= Information shown =
==*==
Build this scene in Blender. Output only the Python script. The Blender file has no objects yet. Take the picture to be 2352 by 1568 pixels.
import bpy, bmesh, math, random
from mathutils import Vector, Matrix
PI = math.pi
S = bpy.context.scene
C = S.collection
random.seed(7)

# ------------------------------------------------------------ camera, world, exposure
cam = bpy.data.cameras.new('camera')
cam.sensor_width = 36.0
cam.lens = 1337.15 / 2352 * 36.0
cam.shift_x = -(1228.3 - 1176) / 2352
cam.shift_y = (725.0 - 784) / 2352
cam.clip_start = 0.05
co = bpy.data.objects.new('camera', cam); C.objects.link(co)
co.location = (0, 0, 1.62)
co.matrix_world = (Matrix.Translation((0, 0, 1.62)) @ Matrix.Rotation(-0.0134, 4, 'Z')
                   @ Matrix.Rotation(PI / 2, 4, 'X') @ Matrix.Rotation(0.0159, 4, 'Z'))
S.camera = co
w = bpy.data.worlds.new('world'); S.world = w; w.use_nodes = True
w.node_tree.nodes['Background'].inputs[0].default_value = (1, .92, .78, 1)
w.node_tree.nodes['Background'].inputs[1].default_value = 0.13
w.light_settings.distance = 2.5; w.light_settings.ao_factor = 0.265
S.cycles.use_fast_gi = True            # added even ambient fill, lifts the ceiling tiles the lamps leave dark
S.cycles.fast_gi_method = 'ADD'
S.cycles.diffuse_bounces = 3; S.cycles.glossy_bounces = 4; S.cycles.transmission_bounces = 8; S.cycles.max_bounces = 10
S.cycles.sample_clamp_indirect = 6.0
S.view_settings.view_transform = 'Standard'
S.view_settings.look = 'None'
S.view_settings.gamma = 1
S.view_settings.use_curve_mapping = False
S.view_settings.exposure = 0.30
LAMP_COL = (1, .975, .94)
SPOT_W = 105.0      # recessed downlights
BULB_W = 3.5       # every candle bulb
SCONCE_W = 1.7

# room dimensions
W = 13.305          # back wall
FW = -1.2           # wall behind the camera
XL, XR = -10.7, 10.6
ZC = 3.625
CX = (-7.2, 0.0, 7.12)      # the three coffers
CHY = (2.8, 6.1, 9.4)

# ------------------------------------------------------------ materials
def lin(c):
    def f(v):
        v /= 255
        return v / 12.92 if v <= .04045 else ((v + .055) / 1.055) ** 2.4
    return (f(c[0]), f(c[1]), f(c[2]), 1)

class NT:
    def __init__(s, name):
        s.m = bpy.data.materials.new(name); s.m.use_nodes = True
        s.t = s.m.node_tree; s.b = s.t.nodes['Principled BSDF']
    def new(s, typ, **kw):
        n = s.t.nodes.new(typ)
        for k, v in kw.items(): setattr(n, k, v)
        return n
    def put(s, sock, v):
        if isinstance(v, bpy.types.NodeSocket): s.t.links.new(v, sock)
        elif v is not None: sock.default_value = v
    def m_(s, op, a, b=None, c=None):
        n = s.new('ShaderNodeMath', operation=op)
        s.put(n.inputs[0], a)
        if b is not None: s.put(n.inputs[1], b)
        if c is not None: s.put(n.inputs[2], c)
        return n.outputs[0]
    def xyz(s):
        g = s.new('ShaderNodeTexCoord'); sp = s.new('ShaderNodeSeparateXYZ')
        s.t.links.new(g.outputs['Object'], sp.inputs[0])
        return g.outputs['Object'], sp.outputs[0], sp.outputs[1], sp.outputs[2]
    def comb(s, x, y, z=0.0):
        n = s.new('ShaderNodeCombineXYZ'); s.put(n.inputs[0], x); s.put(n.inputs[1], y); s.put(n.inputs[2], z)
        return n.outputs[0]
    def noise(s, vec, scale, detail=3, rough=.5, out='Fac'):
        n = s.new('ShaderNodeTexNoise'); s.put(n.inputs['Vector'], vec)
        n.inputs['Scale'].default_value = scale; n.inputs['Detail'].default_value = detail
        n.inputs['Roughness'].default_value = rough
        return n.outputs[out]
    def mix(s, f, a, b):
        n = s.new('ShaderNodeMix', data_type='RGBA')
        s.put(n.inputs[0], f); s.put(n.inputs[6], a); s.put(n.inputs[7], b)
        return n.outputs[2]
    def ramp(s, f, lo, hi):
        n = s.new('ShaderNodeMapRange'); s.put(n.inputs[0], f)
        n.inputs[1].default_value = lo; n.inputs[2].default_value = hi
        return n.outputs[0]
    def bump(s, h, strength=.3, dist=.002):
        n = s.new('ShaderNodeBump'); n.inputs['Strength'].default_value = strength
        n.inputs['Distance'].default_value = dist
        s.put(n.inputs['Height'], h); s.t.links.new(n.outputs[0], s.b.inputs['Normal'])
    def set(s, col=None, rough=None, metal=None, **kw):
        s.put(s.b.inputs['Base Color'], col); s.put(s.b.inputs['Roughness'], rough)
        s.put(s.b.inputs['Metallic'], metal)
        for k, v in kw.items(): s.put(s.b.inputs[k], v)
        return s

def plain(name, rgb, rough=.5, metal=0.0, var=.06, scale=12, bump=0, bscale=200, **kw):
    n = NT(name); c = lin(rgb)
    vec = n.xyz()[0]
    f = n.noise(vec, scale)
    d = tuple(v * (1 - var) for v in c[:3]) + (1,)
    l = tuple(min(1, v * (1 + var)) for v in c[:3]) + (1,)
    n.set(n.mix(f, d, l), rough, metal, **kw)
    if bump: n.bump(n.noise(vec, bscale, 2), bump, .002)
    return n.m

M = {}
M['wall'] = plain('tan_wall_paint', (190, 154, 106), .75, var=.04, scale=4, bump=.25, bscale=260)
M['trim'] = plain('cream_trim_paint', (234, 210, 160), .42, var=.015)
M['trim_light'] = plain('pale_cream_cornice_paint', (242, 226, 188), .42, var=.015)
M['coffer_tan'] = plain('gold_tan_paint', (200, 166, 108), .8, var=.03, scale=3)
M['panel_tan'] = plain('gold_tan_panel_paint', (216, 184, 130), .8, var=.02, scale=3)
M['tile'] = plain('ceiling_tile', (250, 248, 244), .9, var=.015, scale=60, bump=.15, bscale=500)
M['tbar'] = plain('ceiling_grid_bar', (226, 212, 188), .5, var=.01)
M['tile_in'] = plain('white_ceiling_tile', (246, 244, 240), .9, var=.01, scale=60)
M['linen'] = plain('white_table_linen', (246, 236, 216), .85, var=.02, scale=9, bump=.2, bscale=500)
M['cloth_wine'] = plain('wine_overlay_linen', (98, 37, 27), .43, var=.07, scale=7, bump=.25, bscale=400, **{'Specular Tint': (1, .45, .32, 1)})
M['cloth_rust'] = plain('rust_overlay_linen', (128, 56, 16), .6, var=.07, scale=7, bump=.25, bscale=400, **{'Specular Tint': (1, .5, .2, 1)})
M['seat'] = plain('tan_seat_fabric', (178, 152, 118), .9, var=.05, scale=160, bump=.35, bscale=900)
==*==
= Aim =
Reproduce, please, the lines of the material from its first line down to the line containing "CHY = (2.8, 6.1, 9.4)", keeping both ends and nothing beyond them.

= Answer below =
Build this scene in Blender. Output only the Python script. The Blender file has no objects yet. Take the picture to be 2352 by 1568 pixels.
import bpy, bmesh, math, random
from mathutils import Vector, Matrix
PI = math.pi
S = bpy.context.scene
C = S.collection
random.seed(7)

# ------------------------------------------------------------ camera, world, exposure
cam = bpy.data.cameras.new('camera')
cam.sensor_width = 36.0
cam.lens = 1337.15 / 2352 * 36.0
cam.shift_x = -(1228.3 - 1176) / 2352
cam.shift_y = (725.0 - 784) / 2352
cam.clip_start = 0.05
co = bpy.data.objects.new('camera', cam); C.objects.link(co)
co.location = (0, 0, 1.62)
co.matrix_world = (Matrix.Translation((0, 0, 1.62)) @ Matrix.Rotation(-0.0134, 4, 'Z')
                   @ Matrix.Rotation(PI / 2, 4, 'X') @ Matrix.Rotation(0.0159, 4, 'Z'))
S.camera = co
w = bpy.data.worlds.new('world'); S.world = w; w.use_nodes = True
w.node_tree.nodes['Background'].inputs[0].default_value = (1, .92, .78, 1)
w.node_tree.nodes['Background'].inputs[1].default_value = 0.13
w.light_settings.distance = 2.5; w.light_settings.ao_factor = 0.265
S.cycles.use_fast_gi = True            # added even ambient fill, lifts the ceiling tiles the lamps leave dark
S.cycles.fast_gi_method = 'ADD'
S.cycles.diffuse_bounces = 3; S.cycles.glossy_bounces = 4; S.cycles.transmission_bounces = 8; S.cycles.max_bounces = 10
S.cycles.sample_clamp_indirect = 6.0
S.view_settings.view_transform = 'Standard'
S.view_settings.look = 'None'
S.view_settings.gamma = 1
S.view_settings.use_curve_mapping = False
S.view_settings.exposure = 0.30
LAMP_COL = (1, .975, .94)
SPOT_W = 105.0      # recessed downlights
BULB_W = 3.5       # every candle bulb
SCONCE_W = 1.7

# room dimensions
W = 13.305          # back wall
FW = -1.2           # wall behind the camera
XL, XR = -10.7, 10.6
ZC = 3.625
CX = (-7.2, 0.0, 7.12)      # the three coffers
CHY = (2.8, 6.1, 9.4)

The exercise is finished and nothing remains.